> [SET TASK]
Write out all lines holding the word "scene".

> [MATERIAL PROVIDED]
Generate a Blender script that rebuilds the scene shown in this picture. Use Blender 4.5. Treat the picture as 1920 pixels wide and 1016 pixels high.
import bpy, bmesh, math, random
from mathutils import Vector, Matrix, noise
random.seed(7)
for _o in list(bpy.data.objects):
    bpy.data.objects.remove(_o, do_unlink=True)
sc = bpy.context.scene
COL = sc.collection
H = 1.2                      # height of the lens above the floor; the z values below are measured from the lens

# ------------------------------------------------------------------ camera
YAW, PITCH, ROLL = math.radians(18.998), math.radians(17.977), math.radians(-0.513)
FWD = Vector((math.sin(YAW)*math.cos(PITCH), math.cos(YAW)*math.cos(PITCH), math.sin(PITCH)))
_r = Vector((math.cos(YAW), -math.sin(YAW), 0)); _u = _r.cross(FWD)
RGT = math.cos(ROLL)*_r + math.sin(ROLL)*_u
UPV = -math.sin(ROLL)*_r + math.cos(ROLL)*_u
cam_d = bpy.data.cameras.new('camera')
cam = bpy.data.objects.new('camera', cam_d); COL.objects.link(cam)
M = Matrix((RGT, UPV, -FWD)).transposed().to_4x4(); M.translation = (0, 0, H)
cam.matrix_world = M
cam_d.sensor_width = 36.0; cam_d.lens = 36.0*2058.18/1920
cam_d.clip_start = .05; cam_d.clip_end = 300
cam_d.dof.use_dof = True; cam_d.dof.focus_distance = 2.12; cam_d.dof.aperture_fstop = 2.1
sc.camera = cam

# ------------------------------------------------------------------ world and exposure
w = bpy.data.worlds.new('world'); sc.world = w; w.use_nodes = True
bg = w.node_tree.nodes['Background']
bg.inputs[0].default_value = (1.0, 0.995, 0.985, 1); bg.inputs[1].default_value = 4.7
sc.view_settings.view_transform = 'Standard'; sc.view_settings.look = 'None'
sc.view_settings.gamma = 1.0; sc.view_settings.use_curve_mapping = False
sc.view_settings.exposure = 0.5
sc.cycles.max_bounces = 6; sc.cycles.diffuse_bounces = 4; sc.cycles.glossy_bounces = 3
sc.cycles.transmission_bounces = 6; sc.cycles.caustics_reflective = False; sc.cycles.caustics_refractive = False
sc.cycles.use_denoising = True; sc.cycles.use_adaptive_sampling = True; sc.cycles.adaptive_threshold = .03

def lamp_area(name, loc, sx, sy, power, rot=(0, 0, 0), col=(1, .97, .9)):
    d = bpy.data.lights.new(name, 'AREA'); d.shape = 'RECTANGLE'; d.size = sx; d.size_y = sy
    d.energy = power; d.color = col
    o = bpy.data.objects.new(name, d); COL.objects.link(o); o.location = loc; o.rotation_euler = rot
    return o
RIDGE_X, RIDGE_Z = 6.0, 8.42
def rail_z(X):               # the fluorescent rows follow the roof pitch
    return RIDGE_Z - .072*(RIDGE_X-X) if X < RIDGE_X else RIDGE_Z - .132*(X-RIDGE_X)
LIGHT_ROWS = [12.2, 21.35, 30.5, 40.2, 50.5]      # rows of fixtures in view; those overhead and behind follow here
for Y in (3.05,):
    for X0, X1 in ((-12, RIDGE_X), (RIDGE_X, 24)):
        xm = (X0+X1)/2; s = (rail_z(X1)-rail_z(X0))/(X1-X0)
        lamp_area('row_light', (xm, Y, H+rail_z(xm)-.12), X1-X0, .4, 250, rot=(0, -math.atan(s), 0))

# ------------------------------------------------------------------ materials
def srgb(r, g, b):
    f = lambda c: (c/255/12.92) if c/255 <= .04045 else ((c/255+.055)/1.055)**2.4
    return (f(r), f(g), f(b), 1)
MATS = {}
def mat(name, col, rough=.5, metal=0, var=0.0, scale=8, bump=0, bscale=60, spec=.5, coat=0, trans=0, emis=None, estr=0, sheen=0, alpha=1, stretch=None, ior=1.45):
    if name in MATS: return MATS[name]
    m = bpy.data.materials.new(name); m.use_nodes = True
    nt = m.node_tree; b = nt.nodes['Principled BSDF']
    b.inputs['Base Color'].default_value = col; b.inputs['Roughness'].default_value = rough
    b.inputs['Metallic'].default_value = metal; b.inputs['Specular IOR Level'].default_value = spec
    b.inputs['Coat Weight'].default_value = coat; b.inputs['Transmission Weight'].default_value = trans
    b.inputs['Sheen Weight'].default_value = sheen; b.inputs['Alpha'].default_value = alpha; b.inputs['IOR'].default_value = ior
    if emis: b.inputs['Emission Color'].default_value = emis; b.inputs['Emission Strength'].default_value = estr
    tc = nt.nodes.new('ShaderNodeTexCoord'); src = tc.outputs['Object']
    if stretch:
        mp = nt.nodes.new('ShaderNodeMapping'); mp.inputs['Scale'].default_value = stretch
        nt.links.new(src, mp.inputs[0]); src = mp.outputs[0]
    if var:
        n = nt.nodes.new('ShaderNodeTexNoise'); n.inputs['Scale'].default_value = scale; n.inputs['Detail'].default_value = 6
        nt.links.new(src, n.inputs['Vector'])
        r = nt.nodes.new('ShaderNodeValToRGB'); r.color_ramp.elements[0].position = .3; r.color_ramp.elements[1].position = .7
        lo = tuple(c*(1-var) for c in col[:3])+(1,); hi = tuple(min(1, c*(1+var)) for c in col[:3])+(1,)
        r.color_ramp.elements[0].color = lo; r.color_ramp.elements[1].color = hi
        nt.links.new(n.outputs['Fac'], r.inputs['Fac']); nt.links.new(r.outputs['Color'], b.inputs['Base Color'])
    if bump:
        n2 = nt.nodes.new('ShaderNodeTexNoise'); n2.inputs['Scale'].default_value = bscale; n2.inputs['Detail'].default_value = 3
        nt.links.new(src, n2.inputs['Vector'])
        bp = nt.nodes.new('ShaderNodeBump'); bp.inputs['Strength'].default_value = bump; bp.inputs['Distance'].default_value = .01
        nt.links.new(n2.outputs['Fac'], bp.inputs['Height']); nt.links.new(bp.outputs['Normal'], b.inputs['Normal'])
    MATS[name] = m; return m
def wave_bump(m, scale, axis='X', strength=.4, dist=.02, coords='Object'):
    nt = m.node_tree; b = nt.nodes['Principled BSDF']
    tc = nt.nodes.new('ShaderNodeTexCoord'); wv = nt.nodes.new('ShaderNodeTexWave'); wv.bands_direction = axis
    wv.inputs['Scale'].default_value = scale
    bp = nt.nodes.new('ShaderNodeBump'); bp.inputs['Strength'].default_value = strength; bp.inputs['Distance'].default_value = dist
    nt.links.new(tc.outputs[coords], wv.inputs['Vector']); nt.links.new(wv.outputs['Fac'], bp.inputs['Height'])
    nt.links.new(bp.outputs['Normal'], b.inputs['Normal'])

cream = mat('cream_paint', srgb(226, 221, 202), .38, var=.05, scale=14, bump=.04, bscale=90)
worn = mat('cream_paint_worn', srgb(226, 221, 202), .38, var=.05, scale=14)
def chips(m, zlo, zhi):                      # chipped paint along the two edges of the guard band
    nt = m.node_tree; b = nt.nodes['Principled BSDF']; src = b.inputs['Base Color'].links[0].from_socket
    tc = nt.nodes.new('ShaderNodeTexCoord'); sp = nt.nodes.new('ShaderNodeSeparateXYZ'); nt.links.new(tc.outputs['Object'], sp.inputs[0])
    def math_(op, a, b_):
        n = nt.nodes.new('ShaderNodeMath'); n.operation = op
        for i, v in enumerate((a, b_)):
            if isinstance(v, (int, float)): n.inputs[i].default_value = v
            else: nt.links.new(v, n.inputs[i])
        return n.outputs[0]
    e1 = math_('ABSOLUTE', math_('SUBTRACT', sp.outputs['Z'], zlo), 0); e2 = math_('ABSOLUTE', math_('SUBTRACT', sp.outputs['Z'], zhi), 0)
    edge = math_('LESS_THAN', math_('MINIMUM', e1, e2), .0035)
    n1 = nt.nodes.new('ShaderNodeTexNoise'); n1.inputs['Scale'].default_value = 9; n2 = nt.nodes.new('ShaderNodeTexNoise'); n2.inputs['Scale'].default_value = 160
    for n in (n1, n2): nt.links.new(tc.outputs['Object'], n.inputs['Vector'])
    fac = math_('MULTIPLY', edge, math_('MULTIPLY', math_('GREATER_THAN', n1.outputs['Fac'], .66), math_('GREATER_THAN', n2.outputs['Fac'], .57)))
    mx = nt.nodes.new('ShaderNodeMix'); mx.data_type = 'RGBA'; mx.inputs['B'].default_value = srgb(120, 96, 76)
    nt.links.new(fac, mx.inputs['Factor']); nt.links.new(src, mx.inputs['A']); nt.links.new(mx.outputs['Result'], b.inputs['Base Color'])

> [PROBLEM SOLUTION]
Generate a Blender script that rebuilds the scene shown in this picture. Use Blender 4.5. Treat the picture as 1920 pixels wide and 1016 pixels high.
sc = bpy.context.scene